En effet, une certaine confusion, à la fois spatiale et temporelle, décrédibilise, ou du moins rend bien souvent incompréhensibles, certaines actions et réactions des personnages. Ces derniers peuvent se balader à droite et à gauche sans susciter d’inquiétudes particulières chez la mère, alors même que le danger les guette. Par ailleurs, les revirements des personnages, certains de leur choix, semblent manquer de cohérence, ou n’obéir à aucune forme de logique si ce n’est celle, au combien artificielle, de la nécessaire progression narrative. Andrea n’a par exemple aucun mal à partir alors que sa sœur est mourante, en l’abandonnant à Ladislas. Pire, certains évènements pourtant fâcheux semblent par la suite occultés, comme si cela ne prêtait pas tellement à conséquence. Ainsi, que Ladislas ait envoyé le frère de Doïna à la mort, qu’il soit lui-même un assassin n’hésitant pas à tuer des humains, n’affaiblit en rien son pouvoir d’attraction sur Doïna. Or, peut-on réellement croire à cette attirance en oubliant volontairement ce dont le personnage s’est rendu coupable ? Peut-on penser que Doïna ne remettrait pas cela sur la table à un moment du récit, et serait capable de pardonner aussi rapidement à celui qui a volontairement envoyé son frère se faire dévorer ?
Dans le même ordre d’idées, Nasser, pourtant témoin de l’attirance possible de Doïna pour ce mystérieux vampire, fait totalement abstraction de cela lorsqu’il se retrouve en tête à tête avec sa dulcinée.
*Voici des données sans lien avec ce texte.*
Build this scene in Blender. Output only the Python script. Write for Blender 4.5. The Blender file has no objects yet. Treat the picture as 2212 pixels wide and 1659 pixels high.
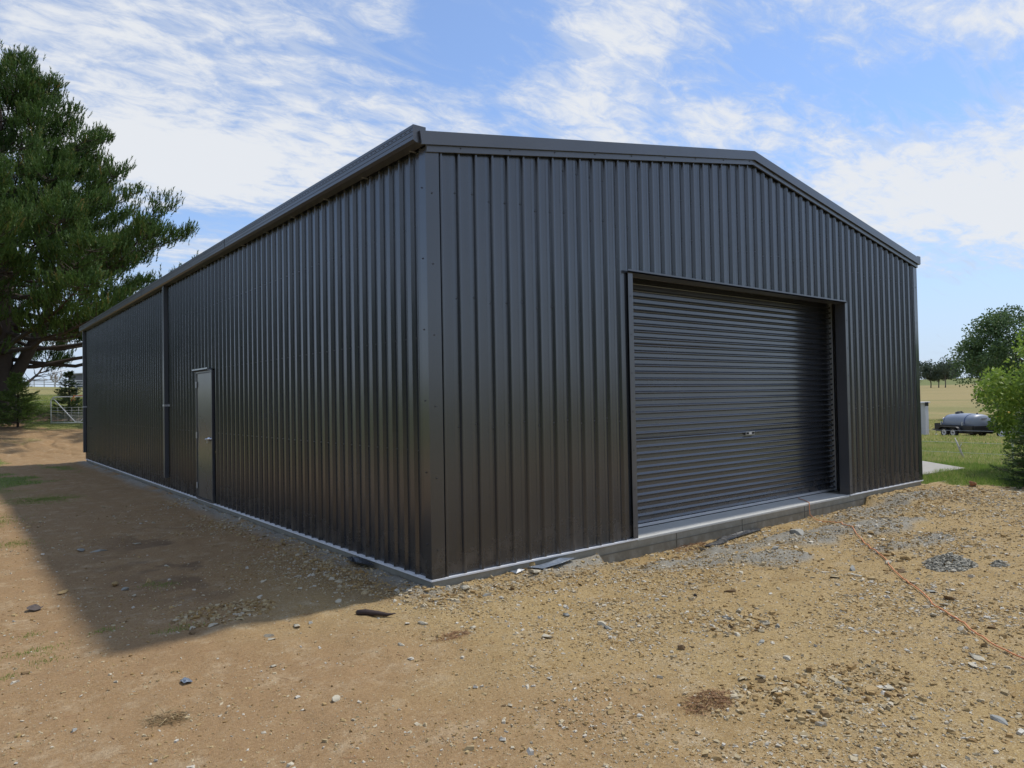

Là encore, est-il crédible d’imaginer un personnage si peu curieux qu’il n’en vient pas même à demander d’informations à ce sujet ? Cette impression de voir des personnages amnésiques, incapables de tirer les bonnes conséquences des évènements auxquels ils ont assisté ou dont ils ont été victimes, nous sort malheureusement à plusieurs reprises du récit. Surtout, cela semble davantage relever d’un problème d’écriture, d’oublis scénaristiques, que de la volonté de construire des personnages miséricordieux, capables de pardonner dans des proportions pour le coup surnaturelles. Il en résulte que l'histoire perd en humanité à force d’ « oublier » tout ce qui devrait légitimement relever de la sphère intime (les questionnements, les doutes) au profit d'un récit qui glisse davantage sur sa surface narrative qu'il ne cherche à l'approfondir. Or, peut-on sacrifier la cohérence psychologique sur l’autel de l’avancée dramatique ? Le spectateur est-il à ce point « entrainé » dans un flux d’actions ininterrompues que son regard ne serait pas capable de buter sur des scènes qui semblent n’avoir conservé qu’une mémoire partielle des épisodes précédents ?
Malgré ces défauts d’écriture, reconnaissons à la série d’avoir réussi à moderniser la figure du vampire en l’inscrivant pleinement dans les problématiques identitaire et communautaire de notre siècle. Espérons une deuxième saison plus rigoureuse d’un point de vue scénaristique, moins clichée dans ses dialogues, et davantage centrée sur l’exploration de l’intériorité du personnage de Doïna.